- [Dataset extract]
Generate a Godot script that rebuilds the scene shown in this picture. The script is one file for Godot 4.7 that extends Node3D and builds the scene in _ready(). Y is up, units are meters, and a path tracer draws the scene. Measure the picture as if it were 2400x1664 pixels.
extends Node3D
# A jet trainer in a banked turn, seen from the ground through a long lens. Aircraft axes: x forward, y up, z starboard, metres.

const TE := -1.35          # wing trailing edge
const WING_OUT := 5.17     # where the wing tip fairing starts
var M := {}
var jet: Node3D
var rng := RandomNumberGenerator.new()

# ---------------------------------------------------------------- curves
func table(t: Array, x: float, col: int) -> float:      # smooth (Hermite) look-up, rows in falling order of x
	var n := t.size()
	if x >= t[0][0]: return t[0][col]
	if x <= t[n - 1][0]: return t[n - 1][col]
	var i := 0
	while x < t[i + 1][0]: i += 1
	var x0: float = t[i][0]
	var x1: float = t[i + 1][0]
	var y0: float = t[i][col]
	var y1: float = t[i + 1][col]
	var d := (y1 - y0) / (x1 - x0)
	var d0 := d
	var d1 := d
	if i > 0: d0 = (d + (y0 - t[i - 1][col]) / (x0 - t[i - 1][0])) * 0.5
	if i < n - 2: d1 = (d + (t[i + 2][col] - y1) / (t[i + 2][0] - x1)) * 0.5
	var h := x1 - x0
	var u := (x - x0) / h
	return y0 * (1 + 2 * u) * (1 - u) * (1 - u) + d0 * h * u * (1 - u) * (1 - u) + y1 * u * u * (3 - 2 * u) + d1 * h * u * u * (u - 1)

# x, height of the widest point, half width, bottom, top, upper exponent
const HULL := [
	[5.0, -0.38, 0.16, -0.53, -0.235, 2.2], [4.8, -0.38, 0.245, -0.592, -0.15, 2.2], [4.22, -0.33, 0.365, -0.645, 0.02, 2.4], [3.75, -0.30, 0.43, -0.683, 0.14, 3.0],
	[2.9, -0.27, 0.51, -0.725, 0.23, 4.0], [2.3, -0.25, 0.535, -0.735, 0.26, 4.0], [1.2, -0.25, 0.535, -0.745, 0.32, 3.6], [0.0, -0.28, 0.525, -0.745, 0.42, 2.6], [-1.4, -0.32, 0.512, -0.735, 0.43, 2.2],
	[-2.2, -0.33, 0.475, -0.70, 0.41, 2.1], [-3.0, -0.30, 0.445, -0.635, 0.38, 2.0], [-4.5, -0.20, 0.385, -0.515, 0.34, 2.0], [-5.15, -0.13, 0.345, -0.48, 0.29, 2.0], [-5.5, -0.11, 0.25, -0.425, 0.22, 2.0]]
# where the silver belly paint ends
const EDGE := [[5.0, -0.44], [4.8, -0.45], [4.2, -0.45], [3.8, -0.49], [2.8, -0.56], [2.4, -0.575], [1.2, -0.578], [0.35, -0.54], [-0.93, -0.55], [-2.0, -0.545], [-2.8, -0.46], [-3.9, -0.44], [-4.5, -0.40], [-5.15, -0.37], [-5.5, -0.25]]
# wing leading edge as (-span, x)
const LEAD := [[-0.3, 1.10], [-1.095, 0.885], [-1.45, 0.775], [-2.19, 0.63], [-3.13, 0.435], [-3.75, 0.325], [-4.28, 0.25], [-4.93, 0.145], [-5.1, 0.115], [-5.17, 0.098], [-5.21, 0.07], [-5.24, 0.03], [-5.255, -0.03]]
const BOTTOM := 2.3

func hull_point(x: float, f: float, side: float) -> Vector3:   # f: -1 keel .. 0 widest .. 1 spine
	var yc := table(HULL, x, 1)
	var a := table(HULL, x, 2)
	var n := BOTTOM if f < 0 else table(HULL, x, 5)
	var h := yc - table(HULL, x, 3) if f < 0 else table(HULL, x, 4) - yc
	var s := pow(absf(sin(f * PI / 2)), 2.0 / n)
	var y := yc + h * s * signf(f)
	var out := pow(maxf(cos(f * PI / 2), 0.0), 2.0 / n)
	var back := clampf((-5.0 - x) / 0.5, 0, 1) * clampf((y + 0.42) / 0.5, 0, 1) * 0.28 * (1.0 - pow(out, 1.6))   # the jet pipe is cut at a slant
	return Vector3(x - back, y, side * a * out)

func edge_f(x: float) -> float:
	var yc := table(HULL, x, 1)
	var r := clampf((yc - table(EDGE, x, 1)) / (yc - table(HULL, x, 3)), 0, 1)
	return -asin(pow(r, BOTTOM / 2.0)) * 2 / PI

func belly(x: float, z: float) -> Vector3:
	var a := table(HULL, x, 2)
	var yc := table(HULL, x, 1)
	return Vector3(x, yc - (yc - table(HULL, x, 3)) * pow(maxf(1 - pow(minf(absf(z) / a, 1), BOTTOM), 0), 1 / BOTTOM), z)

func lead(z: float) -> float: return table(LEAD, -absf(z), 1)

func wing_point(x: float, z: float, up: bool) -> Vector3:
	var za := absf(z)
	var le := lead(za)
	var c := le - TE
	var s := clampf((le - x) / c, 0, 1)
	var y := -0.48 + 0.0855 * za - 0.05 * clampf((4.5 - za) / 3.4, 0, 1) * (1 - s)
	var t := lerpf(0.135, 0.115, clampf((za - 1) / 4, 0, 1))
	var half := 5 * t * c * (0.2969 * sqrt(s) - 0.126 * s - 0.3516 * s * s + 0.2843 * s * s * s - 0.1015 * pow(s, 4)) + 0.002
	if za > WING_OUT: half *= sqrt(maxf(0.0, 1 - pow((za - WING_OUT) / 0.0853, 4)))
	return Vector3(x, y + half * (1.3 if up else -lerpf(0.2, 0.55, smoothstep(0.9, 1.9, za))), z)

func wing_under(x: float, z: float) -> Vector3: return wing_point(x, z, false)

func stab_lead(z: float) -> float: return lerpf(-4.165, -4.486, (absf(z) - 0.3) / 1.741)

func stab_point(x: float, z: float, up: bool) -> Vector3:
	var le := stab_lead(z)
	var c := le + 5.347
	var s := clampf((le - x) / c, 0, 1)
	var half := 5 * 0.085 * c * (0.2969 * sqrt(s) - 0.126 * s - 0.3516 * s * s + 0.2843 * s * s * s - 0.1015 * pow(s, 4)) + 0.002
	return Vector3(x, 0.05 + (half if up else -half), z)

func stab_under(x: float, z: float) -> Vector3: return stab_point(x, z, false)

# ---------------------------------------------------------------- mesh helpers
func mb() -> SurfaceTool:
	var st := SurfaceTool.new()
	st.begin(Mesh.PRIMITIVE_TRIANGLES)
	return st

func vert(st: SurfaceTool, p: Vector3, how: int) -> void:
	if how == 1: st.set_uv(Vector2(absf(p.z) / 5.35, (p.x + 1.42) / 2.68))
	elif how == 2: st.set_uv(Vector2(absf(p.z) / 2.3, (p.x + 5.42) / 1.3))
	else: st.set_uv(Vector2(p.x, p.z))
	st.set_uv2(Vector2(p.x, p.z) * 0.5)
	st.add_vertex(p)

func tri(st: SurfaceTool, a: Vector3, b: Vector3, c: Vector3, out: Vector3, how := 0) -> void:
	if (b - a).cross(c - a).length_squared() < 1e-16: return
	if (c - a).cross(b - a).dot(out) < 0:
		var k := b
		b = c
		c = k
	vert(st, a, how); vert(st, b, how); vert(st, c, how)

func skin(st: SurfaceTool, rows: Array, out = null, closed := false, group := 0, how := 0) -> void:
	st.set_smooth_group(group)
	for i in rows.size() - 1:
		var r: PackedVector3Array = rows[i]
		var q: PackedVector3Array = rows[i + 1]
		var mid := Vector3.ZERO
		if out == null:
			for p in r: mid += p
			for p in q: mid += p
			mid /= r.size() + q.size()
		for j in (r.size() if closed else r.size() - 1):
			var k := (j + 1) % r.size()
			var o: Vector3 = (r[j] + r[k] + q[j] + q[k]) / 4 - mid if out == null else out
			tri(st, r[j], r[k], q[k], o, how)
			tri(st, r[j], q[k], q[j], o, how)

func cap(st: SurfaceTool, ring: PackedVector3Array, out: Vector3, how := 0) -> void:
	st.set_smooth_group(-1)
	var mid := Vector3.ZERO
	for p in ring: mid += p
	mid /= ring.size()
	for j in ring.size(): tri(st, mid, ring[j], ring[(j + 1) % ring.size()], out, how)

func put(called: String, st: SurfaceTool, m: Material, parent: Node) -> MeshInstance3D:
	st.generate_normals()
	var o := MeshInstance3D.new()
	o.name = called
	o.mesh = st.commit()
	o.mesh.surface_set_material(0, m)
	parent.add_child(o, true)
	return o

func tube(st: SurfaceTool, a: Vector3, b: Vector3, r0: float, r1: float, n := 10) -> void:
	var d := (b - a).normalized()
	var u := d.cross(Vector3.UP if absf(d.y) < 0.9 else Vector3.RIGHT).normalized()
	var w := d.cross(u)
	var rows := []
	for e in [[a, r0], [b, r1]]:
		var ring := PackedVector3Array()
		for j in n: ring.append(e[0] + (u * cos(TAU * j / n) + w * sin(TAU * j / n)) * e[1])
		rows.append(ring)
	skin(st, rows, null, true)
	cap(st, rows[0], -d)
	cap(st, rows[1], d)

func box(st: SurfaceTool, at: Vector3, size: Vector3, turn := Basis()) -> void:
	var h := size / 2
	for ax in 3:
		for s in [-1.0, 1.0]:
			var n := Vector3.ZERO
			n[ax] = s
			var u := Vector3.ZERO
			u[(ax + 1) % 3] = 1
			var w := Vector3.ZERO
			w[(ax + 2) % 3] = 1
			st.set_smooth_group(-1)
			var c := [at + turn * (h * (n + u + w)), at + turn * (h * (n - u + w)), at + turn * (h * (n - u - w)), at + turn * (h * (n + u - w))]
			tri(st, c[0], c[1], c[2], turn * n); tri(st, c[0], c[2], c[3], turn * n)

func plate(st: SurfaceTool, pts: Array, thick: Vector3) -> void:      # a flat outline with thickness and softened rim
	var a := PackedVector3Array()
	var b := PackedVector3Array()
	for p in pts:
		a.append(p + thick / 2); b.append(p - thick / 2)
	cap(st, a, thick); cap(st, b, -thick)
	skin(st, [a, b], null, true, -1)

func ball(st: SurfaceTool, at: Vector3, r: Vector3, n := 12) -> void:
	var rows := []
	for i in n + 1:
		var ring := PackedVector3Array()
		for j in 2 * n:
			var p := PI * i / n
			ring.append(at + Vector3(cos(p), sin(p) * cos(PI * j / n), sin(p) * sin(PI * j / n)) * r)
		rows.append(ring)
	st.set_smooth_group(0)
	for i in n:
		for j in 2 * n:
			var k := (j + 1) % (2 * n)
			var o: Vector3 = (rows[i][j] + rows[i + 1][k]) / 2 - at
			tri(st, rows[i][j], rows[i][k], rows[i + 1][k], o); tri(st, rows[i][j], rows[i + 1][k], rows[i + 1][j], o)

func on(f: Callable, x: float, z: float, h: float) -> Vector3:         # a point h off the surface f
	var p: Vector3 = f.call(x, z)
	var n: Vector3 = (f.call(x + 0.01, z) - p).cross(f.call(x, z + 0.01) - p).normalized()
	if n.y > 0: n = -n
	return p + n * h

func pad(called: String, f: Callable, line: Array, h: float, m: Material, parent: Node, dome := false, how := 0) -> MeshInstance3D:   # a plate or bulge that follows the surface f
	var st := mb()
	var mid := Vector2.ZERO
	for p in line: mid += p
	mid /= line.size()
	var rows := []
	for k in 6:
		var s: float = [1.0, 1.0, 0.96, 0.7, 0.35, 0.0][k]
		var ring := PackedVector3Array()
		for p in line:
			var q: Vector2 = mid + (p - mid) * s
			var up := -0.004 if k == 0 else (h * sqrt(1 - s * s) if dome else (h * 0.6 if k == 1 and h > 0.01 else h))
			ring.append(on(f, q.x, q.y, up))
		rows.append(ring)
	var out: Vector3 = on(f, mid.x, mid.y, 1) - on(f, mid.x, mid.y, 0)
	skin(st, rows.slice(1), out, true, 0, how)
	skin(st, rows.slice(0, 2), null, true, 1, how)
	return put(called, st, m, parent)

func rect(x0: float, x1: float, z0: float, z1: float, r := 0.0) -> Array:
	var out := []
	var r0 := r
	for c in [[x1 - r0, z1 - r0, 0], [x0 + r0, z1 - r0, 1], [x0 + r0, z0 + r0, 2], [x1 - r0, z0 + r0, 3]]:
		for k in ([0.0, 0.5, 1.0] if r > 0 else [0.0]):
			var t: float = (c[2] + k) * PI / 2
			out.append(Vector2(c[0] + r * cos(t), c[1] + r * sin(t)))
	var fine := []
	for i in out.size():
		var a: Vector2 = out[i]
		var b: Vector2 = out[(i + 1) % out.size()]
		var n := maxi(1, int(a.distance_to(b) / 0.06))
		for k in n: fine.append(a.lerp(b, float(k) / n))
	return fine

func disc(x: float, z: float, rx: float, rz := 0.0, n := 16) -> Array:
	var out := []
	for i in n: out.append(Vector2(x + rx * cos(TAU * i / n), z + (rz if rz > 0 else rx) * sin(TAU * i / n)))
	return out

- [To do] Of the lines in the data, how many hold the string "that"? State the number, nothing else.

- [Result of this exercise] 2